The Met just posted Hilary Harris's Organism (1975) to YouTube

It took documentary filmmaker Hilary Harris (1929 – 1999) 15 years to make his short time-lapse film depicting Manhattan as a living creature. Called Organism, it was completed in 1975 and is considered to be a forerunner to Godfrey Reggio's Koyaanisqatsi (1982). It's also fun to see New York in its grimy heyday.

The film is in constant motion, achieving an effect of organic growth and change through the use of time lapse photography. The city becomes a flowing phenomenon of energy, vitality, and eternal renewal. It is a giant organism pulsating with life, an organism that feeds on the life's blood of those who come to it, seeking to conquer the city.

One of the most memorable and powerful parts of Organism is the synthesizer soundtrack, which was composed by David Hollister. It's truly out of this world. Hollister also composed the music for a 1976 softcore pornographic film, Let My Puppets Come. "All the sex scenes in the film are between puppets or puppets on humans." [Wikipedia] His IMDB resume is very short. I wonder what became of him?

From The Met:

As part of The Met's 150th anniversary, each month in 2020 we released three to four films from the Museum's extensive moving-image archive. The series will continue on a monthly basis through March 2022.
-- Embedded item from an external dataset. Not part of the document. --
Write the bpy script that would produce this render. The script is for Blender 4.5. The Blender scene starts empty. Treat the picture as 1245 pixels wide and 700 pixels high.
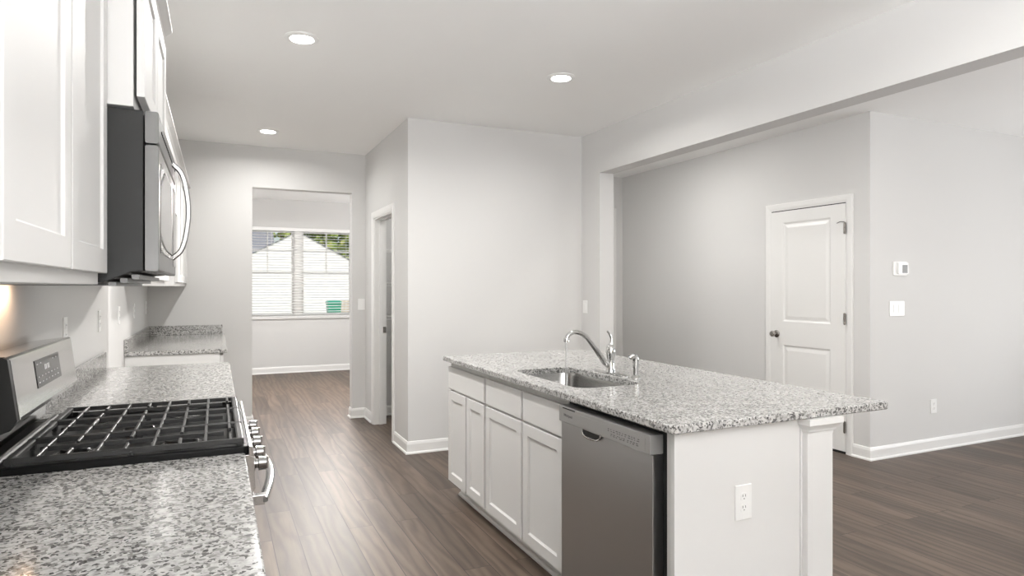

Using time-lapse footage of New York City, the filmmaker Hilary Harris imagines the city as an organism. Traffic arteries are seen as the bloodstream circulating through the urban body; skyscrapers are the skeletal structure. Shops, railroads, bridges, beaches, and parades are juxtaposed with cellular activity shown under the microscope, illustrating the greater choreography of city life in all its fascinating complexity.